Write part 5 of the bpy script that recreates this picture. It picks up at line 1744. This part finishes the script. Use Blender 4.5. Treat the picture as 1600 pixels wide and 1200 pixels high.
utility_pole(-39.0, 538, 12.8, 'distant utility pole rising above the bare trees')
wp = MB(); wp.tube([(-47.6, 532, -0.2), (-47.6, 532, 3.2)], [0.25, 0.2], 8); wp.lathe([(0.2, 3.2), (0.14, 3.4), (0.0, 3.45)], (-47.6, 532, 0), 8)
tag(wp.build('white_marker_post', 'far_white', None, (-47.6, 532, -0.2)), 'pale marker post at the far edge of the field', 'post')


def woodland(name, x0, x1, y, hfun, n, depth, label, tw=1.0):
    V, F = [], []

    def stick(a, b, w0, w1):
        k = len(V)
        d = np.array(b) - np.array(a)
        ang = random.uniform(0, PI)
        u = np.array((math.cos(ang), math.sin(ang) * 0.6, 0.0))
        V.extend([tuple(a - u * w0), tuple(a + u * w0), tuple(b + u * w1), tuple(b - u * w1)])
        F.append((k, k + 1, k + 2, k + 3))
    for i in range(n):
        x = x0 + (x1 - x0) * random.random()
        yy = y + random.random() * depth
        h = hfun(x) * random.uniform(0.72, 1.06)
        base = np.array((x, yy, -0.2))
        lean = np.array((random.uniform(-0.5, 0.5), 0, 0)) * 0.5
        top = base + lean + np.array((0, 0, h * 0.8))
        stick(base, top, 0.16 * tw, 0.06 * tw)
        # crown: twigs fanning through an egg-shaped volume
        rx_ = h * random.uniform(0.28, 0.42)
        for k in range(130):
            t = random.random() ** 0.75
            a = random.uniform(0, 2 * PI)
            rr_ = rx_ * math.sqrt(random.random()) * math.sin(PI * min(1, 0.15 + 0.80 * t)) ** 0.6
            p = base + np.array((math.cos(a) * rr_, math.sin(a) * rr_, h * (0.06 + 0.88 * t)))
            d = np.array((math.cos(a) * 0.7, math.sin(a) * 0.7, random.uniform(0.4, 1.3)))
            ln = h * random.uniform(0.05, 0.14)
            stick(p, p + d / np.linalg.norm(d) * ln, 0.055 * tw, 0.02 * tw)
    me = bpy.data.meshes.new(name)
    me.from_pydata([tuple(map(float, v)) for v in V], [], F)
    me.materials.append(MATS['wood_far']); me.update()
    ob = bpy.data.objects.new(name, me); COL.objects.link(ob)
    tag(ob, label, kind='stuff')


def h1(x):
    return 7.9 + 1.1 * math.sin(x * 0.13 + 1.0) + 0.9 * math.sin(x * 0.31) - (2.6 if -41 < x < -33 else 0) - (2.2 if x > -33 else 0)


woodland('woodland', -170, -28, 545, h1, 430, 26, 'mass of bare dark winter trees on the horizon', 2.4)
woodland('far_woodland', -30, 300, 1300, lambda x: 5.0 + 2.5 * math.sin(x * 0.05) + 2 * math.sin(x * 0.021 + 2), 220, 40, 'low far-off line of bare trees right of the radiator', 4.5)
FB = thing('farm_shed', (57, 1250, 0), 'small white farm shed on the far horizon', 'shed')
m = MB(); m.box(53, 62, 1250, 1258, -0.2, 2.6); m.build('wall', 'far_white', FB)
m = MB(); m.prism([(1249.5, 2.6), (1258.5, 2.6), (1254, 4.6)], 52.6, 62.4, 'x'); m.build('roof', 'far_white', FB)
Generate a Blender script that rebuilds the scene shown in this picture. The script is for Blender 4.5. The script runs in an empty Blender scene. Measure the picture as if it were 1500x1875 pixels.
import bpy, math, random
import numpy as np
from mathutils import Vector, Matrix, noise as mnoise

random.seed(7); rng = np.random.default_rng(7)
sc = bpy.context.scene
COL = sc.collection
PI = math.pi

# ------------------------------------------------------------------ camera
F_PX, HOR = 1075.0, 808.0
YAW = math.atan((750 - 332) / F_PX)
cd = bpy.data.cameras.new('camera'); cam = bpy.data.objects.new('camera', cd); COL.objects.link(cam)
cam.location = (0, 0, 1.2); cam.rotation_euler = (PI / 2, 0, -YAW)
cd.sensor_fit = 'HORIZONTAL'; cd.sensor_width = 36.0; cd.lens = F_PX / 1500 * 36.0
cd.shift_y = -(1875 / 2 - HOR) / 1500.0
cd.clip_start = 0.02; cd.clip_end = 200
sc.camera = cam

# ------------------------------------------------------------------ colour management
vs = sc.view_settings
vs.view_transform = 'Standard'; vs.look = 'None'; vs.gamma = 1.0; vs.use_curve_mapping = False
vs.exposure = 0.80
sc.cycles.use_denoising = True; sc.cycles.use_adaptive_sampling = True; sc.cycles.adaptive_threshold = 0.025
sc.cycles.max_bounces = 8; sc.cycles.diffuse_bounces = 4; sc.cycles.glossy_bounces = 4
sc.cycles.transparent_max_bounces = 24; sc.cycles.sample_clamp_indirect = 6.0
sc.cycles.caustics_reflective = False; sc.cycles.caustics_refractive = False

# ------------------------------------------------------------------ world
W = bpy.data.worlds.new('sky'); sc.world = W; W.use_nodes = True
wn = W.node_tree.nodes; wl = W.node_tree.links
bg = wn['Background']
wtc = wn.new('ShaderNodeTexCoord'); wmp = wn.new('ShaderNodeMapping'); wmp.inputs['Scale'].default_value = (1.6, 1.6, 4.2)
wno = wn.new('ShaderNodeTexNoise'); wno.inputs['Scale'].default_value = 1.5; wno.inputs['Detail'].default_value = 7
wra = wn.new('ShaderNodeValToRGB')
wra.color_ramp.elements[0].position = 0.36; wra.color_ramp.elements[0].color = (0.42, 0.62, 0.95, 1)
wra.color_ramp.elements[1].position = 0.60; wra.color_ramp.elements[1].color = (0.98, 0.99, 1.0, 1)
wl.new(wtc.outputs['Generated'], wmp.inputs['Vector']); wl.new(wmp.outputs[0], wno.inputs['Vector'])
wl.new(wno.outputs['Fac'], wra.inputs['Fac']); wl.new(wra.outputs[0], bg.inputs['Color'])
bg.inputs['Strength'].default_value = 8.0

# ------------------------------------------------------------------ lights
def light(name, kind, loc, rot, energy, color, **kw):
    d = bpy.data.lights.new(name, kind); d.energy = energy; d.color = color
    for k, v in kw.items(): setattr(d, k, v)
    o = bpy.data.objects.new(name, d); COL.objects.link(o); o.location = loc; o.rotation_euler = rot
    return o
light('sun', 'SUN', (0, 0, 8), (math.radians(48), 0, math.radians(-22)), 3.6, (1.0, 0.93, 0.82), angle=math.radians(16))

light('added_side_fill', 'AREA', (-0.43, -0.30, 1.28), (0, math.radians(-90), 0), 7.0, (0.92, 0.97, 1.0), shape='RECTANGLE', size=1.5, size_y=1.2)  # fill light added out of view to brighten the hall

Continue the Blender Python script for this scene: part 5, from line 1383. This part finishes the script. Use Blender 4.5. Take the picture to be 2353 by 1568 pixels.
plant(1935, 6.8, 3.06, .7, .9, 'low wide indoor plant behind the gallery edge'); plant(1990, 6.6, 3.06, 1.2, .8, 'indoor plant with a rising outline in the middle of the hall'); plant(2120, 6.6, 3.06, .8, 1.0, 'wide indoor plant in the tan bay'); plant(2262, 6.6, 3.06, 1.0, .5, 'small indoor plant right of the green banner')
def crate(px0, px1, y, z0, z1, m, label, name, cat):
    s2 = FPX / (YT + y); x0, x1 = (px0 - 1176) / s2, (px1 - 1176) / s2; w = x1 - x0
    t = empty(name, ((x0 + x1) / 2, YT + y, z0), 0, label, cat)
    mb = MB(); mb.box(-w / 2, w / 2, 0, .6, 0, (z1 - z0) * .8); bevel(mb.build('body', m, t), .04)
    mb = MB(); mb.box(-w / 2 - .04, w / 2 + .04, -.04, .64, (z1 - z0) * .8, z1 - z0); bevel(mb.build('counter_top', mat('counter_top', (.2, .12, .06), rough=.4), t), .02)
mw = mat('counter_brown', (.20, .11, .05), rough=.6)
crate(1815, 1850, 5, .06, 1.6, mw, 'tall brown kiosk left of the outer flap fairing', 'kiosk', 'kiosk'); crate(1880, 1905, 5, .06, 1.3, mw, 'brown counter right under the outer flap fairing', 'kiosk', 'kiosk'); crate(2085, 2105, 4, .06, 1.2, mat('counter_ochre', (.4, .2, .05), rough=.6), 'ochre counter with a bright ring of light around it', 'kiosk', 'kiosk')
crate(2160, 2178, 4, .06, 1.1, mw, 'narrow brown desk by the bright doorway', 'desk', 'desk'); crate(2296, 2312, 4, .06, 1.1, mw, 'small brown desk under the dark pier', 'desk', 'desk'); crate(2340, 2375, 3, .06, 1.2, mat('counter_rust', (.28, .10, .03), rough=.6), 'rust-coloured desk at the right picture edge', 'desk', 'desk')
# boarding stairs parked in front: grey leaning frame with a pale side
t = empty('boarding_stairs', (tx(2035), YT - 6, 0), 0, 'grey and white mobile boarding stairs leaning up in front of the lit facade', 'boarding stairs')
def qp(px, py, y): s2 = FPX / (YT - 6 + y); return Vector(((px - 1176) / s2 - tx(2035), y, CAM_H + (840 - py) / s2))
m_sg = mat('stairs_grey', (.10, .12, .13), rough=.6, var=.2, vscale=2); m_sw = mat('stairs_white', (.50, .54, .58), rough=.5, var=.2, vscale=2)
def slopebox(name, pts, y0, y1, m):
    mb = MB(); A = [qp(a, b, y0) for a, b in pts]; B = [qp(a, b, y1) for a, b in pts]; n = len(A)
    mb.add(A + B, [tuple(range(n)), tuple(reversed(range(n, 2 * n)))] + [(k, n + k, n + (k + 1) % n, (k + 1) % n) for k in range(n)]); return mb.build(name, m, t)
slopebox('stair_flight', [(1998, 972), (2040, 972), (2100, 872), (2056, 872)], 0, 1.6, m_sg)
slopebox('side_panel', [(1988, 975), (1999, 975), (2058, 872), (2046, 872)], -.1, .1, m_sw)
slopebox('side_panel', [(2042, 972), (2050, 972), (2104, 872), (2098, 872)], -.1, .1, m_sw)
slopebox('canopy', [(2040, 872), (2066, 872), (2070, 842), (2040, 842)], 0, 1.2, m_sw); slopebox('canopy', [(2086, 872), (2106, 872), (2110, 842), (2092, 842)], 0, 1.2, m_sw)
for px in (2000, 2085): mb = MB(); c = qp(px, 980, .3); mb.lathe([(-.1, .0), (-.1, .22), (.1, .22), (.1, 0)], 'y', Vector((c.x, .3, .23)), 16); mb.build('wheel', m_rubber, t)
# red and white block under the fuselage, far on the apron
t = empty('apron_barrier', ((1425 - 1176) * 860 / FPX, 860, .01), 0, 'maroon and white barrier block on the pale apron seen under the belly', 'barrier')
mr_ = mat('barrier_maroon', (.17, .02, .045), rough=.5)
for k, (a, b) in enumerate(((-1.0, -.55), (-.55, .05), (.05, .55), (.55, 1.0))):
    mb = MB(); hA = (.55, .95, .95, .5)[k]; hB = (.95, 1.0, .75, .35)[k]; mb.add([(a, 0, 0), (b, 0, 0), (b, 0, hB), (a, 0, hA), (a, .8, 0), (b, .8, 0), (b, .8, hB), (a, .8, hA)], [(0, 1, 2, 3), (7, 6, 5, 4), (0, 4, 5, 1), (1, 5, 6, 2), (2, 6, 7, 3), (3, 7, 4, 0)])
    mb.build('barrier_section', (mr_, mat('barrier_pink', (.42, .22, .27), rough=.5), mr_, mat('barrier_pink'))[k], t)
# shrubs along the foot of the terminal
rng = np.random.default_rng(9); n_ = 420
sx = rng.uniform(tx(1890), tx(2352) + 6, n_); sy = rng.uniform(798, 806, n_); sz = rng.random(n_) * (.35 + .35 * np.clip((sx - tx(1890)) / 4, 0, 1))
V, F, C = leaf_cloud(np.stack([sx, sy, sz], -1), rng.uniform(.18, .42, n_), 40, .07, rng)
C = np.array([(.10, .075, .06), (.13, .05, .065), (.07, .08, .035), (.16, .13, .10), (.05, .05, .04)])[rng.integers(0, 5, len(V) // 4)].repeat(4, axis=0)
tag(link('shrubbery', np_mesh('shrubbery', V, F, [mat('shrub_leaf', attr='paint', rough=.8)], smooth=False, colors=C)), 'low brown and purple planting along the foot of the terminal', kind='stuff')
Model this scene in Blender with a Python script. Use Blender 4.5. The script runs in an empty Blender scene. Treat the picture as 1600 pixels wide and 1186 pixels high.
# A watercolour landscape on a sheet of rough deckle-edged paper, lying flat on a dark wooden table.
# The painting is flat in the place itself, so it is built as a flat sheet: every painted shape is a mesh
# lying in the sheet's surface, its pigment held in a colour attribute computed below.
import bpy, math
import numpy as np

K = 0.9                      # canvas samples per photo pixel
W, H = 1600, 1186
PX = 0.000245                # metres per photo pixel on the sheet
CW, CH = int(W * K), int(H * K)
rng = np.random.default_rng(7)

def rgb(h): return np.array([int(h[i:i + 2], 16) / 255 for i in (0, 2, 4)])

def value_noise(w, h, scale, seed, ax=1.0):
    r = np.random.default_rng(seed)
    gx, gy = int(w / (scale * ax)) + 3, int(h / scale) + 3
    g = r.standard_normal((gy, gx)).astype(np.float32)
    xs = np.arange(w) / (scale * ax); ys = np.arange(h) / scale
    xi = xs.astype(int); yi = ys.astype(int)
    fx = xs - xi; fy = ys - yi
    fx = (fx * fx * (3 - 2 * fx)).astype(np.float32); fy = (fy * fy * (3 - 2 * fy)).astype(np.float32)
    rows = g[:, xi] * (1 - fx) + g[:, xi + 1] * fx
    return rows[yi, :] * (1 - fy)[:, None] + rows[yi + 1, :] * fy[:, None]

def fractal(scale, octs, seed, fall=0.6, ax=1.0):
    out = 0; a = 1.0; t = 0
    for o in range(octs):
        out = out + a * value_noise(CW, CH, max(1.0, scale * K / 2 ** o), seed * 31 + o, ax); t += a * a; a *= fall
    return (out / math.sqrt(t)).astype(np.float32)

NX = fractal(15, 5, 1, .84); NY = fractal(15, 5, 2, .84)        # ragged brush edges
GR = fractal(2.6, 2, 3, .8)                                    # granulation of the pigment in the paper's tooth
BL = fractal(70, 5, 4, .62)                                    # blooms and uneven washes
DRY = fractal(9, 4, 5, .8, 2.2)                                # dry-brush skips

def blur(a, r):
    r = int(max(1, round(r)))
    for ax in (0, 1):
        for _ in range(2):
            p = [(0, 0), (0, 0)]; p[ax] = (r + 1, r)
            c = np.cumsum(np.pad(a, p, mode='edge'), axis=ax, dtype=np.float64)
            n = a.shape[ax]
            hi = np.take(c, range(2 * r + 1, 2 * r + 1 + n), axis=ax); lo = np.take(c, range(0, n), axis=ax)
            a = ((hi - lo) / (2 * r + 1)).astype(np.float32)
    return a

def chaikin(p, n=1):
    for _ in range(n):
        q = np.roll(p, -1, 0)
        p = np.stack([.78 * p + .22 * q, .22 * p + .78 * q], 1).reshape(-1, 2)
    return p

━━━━

#### Problem details:
List the lines that contain the word "finishes".

#### Finished task:
Write part 5 of the bpy script that recreates this picture. It picks up at line 1744. This part finishes the script. Use Blender 4.5. Treat the picture as 1600 pixels wide and 1200 pixels high.
Continue the Blender Python script for this scene: part 5, from line 1383. This part finishes the script. Use Blender 4.5. Take the picture to be 2353 by 1568 pixels.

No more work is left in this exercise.